What you are asked to do:
Report every line from the material that contains the word "objects".

Data shown:
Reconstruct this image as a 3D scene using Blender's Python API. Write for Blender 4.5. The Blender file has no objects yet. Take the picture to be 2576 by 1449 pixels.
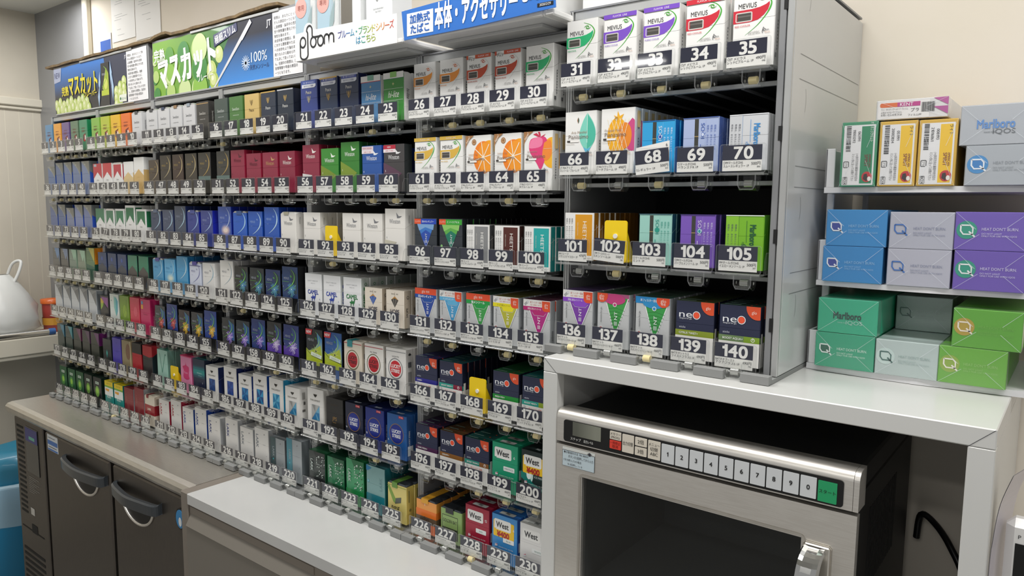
import bpy, math, random
from mathutils import Vector, Matrix
random.seed(7)
SC = bpy.context.scene
COL = SC.collection
# ---------------------------------------------------------------- camera
cd = bpy.data.cameras.new('camera'); cam = bpy.data.objects.new('camera', cd); COL.objects.link(cam)
cd.sensor_width = 36; cd.lens = 25.793; cd.clip_start = .02
R = ((.78757, .61627, .00902), (-.07460, .08078, .99394), (-.61182, .78346, -.10964))   # right, up, forward
cam.matrix_world = Matrix(((R[0][0], R[1][0], -R[2][0], 2.6252), (R[0][1], R[1][1], -R[2][1], -.9496),
                           (R[0][2], R[1][2], -R[2][2], 1.4984), (0, 0, 0, 1)))
SC.camera = cam
# ---------------------------------------------------------------- world, lamps, exposure
W = bpy.data.worlds.new('shop_light'); SC.world = W; W.use_nodes = True
W.node_tree.nodes['Background'].inputs[0].default_value = (1, .997, .985, 1)
W.node_tree.nodes['Background'].inputs[1].default_value = .34
def lamp(name, loc, sx, sy, power, col=(1, .987, .965)):
    l = bpy.data.lights.new(name, 'AREA'); l.shape = 'RECTANGLE'; l.size = sx; l.size_y = sy; l.energy = power; l.color = col
    o = bpy.data.objects.new(name, l); COL.objects.link(o); o.location = loc; return o
lamp('ceiling_tube_lamp', (-.45, -.3, 2.27), .12, 1.1, 9)
lamp('ceiling_tube_lamp', (.65, -.3, 2.27), 1.2, .12, 8)
lamp('ceiling_tube_lamp', (1.85, -.35, 2.27), 1.2, .12, 10)
lamp('ceiling_tube_lamp', (3.0, -.4, 2.27), 1.2, .12, 9)
lamp('ceiling_tube_lamp', (2.2, -2.4, 2.27), 1.2, .12, 8)
lamp('ceiling_tube_lamp', (2.8, -1.9, 2.27), 1.2, .12, 7)
lamp('card_glare_lamp', (.66, -2.66, 2.27), .3, .09, 3)  # added lamp, placed and sized to throw glare on a few upper cards
SC.view_settings.view_transform = 'Standard'; SC.view_settings.look = 'None'
SC.view_settings.exposure = 0; SC.view_settings.gamma = 1; SC.view_settings.use_curve_mapping = False
SC.cycles.transparent_max_bounces = 24; SC.cycles.max_bounces = 8; SC.cycles.sample_clamp_indirect = 6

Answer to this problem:
Reconstruct this image as a 3D scene using Blender's Python API. Write for Blender 4.5. The Blender file has no objects yet. Take the picture to be 2576 by 1449 pixels.
cd = bpy.data.cameras.new('camera'); cam = bpy.data.objects.new('camera', cd); COL.objects.link(cam)
    o = bpy.data.objects.new(name, l); COL.objects.link(o); o.location = loc; return o